Input rows »
◇ ◇ ◇ ◇
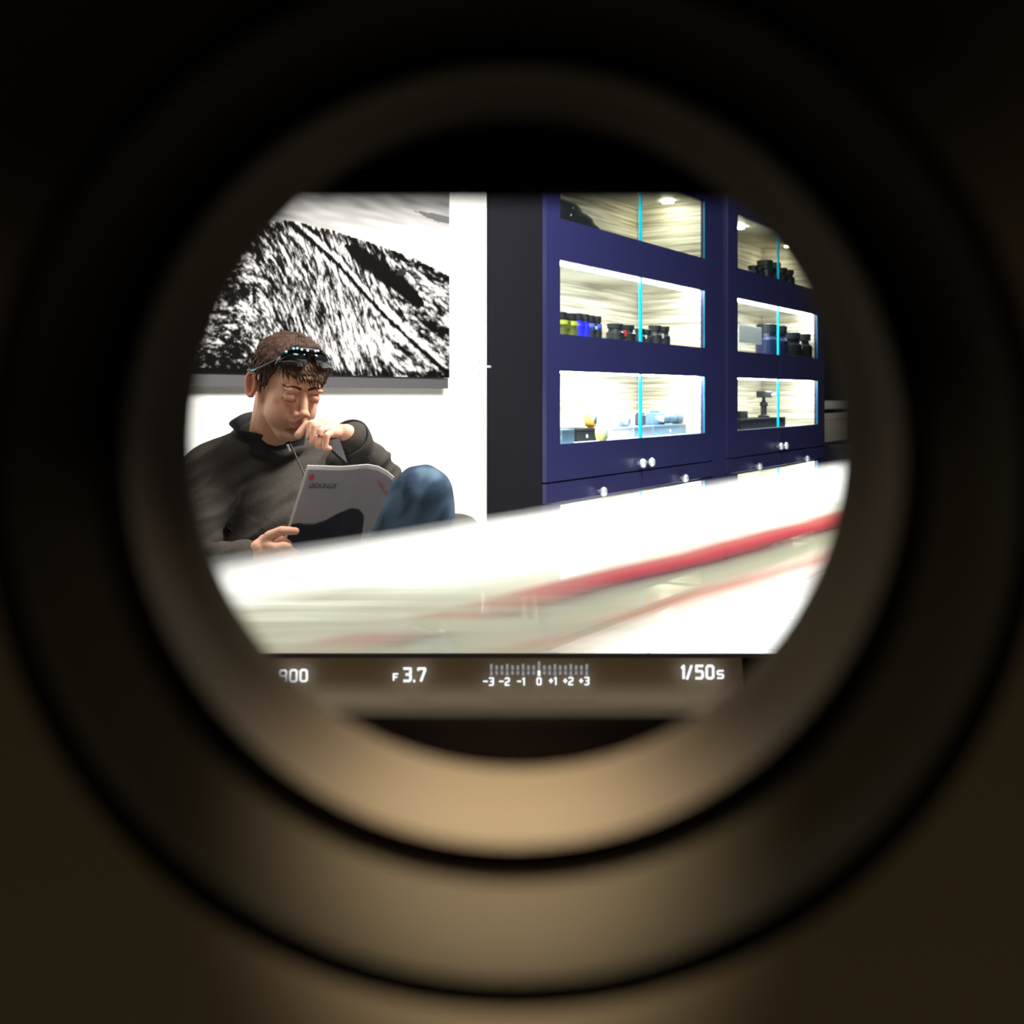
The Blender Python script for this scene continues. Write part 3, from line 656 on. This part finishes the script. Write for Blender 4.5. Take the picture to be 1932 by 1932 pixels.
◇ ◇ ◇ ◇
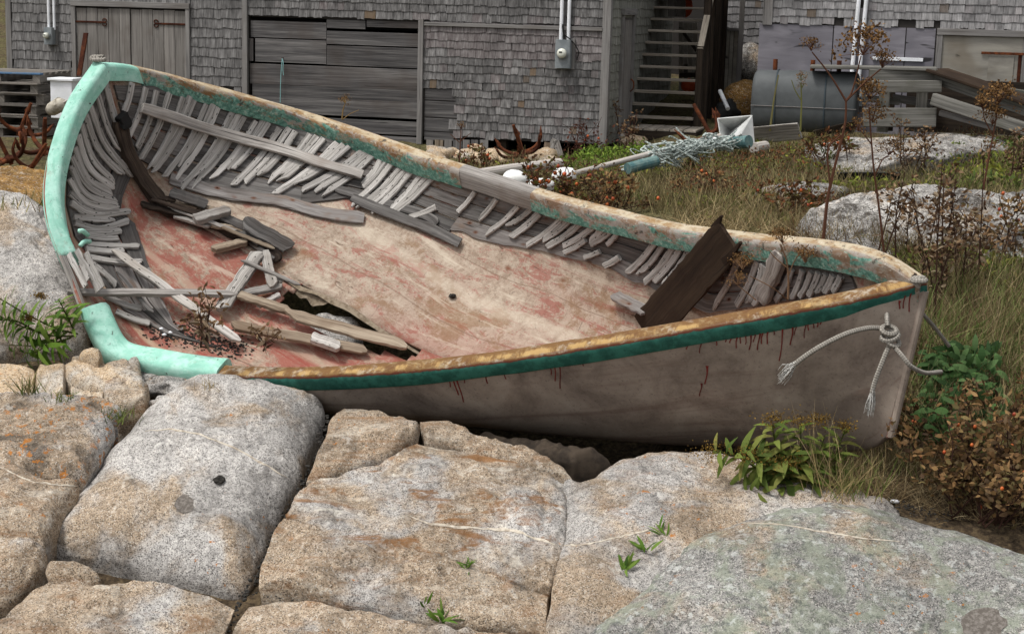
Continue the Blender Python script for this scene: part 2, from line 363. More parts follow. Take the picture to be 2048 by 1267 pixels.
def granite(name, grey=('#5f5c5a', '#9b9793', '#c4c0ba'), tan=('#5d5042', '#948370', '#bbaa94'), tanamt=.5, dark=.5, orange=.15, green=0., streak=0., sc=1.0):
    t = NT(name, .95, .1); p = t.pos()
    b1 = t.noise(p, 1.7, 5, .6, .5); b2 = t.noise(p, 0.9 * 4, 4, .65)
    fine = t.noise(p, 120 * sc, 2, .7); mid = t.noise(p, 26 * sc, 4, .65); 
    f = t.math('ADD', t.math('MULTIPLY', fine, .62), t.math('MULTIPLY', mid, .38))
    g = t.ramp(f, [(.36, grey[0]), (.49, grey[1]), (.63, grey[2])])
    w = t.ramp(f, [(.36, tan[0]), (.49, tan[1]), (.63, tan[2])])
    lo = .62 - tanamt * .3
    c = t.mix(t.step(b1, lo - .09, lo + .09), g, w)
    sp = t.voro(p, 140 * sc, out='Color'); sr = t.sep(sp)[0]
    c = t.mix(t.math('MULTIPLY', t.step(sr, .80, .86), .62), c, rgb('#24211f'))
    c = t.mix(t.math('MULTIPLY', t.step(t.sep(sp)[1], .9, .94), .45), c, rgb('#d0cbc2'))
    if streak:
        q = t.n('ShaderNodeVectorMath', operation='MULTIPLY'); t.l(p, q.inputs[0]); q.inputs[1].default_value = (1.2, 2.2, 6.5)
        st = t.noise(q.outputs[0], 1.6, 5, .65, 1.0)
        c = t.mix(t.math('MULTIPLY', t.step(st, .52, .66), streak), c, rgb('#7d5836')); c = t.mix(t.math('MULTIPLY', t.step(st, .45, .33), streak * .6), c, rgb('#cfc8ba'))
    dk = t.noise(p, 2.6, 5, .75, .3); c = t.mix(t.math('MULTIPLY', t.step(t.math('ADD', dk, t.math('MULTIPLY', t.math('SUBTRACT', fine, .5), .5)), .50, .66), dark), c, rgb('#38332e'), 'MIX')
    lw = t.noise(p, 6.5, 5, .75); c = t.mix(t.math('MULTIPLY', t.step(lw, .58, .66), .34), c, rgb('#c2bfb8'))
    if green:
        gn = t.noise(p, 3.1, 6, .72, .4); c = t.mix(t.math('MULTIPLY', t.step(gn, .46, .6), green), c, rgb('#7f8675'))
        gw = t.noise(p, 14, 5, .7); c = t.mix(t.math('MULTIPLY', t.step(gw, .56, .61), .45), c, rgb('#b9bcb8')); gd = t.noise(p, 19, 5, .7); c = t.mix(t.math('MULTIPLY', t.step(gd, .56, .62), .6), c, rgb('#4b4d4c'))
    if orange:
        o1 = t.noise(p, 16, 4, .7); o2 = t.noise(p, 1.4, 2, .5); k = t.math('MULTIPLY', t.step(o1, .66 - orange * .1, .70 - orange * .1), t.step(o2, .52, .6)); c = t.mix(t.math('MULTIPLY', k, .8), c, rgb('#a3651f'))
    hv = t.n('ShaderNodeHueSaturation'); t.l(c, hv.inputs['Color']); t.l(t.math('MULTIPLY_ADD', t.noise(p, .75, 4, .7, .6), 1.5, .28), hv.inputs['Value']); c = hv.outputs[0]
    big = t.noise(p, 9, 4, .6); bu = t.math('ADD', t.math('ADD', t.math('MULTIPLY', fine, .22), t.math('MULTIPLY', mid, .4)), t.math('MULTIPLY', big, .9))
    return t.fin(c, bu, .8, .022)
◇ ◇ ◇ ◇
Your answer should be a single number: the count of lines holding the word "scene".

Response to the task » 2